Atque adeo faciem cæli non inuidet orbi
Ipse Deus, vultusque suos corpúsque recludit
Semper voluendo ; séque ipsum inculcat et offert,
Vt bene cognosci possit, doceátque videndo
Qualis eat, doceátque suas attendere leges.

Or nos raisons et nos discours humains c’est comme la matiere lourde et sterile : la grace de Dieu en est la forme : c’est elle qui y donne la façon et le prix. Tout ainsi que les actions vertueuses de Socrates et de Caton demeurent vaines et inutiles pour n’auoir eu leur fin, et n’auoir regardé l’amour et obeyssance du vray createur de toutes choses, et pour auoir ignoré Dieu : ainsin est-il de nos imaginations et discours : ils ont quelque corps, mais vne masse informe, sans façon et sans iour, si la foy et grace de Dieu n’y sont ioinctes. La foy venant à teindre et illustrer les argumens de Sebonde, elle les rend fermes et solides : ils sont capables de seruir d’acheminement, et de premiere guyde à vn apprentif, pour le mettre à la voye de cette cognoissance : ils le façonnent aucunement et rendent capable de la grace de Dieu, par le moyen de laquelle se parfournit et se parfaict apres nostre creance. Ie sçay vn homme d’authorité nourry aux lettres, qui m’a confessé auoir esté ramené des erreurs de la mescreance par l’entremise des argumens de Sebonde. Et quand on les despouïllera de cet ornement, et du secours et approbation de la foy, et qu’on les prendra pour fantasies pures humaines, pour en combatre ceux qui sont precipitez aux espouuantables et horribles tenebres de l’irreligion, ils se trouueront encores lors, aussi solides et autant fermes, que nuls autres de mesme condition qu’on leur puisse opposer.

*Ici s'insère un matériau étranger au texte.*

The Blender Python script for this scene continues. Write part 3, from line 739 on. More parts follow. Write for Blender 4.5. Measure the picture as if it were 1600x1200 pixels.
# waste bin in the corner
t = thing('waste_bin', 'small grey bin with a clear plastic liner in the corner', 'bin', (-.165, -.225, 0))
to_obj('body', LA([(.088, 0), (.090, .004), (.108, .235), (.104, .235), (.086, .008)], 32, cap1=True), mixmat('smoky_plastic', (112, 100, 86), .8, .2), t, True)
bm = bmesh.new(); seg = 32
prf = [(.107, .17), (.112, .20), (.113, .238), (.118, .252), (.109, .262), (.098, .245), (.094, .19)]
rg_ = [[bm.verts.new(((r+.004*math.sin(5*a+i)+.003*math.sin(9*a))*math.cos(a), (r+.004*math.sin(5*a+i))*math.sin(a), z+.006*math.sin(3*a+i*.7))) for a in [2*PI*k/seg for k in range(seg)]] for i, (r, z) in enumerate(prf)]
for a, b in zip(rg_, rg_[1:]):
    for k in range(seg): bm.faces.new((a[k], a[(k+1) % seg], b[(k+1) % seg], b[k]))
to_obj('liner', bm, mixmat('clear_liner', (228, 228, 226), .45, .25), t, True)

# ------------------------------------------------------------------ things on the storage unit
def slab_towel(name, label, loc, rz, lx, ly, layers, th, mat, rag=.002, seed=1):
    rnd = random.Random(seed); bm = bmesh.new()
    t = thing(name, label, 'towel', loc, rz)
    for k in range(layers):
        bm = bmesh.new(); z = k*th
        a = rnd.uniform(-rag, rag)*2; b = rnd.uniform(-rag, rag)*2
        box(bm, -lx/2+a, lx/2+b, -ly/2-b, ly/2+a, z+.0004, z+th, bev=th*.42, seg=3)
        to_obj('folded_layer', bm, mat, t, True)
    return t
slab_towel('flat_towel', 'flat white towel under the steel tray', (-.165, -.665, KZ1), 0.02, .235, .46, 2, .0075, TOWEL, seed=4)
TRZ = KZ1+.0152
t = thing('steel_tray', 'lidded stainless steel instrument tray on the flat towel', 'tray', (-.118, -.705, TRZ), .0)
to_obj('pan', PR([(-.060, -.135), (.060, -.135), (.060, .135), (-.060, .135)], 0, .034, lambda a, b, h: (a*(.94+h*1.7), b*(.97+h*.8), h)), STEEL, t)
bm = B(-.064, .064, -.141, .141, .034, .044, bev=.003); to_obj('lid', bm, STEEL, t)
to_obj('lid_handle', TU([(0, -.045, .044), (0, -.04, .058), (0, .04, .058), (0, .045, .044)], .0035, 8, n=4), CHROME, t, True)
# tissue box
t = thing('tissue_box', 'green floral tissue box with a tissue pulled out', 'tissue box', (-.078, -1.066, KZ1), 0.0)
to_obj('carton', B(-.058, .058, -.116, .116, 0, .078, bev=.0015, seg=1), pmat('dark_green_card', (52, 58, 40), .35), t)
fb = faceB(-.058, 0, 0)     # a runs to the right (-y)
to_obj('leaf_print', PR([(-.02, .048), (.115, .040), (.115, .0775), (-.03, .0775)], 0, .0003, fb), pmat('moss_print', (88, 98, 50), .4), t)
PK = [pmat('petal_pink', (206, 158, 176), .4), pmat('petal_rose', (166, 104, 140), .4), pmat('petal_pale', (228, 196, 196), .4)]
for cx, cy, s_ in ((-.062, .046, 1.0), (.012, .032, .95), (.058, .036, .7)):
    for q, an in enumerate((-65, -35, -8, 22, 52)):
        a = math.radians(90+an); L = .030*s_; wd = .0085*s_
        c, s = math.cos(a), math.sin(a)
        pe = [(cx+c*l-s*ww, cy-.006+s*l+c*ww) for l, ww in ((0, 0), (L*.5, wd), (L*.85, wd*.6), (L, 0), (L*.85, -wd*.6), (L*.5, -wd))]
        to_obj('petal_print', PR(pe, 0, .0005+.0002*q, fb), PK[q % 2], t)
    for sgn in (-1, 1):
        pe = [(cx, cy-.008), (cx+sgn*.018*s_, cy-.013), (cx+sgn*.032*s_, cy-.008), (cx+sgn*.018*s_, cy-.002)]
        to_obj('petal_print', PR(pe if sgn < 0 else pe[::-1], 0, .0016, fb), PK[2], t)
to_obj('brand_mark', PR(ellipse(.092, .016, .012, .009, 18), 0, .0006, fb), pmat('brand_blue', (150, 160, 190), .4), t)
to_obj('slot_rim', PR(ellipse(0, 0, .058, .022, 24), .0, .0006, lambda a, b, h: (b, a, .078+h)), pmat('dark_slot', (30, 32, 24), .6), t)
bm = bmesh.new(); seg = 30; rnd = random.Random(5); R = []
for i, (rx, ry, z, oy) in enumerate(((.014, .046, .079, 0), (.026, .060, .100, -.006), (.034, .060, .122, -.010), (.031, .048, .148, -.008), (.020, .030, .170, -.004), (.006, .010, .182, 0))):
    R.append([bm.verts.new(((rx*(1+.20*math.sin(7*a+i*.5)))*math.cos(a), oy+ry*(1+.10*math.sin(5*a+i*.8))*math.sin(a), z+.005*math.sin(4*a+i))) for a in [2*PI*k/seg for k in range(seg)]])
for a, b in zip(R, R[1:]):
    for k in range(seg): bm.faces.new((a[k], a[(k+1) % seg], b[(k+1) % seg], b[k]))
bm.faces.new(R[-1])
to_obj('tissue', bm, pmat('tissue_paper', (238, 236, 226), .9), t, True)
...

De façon que nous serons sur les termes de dire à nos parties,

Si melius quid habes, accerse ; vel imperium fer.

Qu’ils souffrent la force de nos preuues, ou qu’ils nous en facent voir ailleurs, et sur quelque autre subiect, de mieux tissuës, et mieux estoffées. Ie me suis sans y penser à demy desia engagé dans la seconde obiection, à laquelle i’auois proposé de respondre pour Sebonde.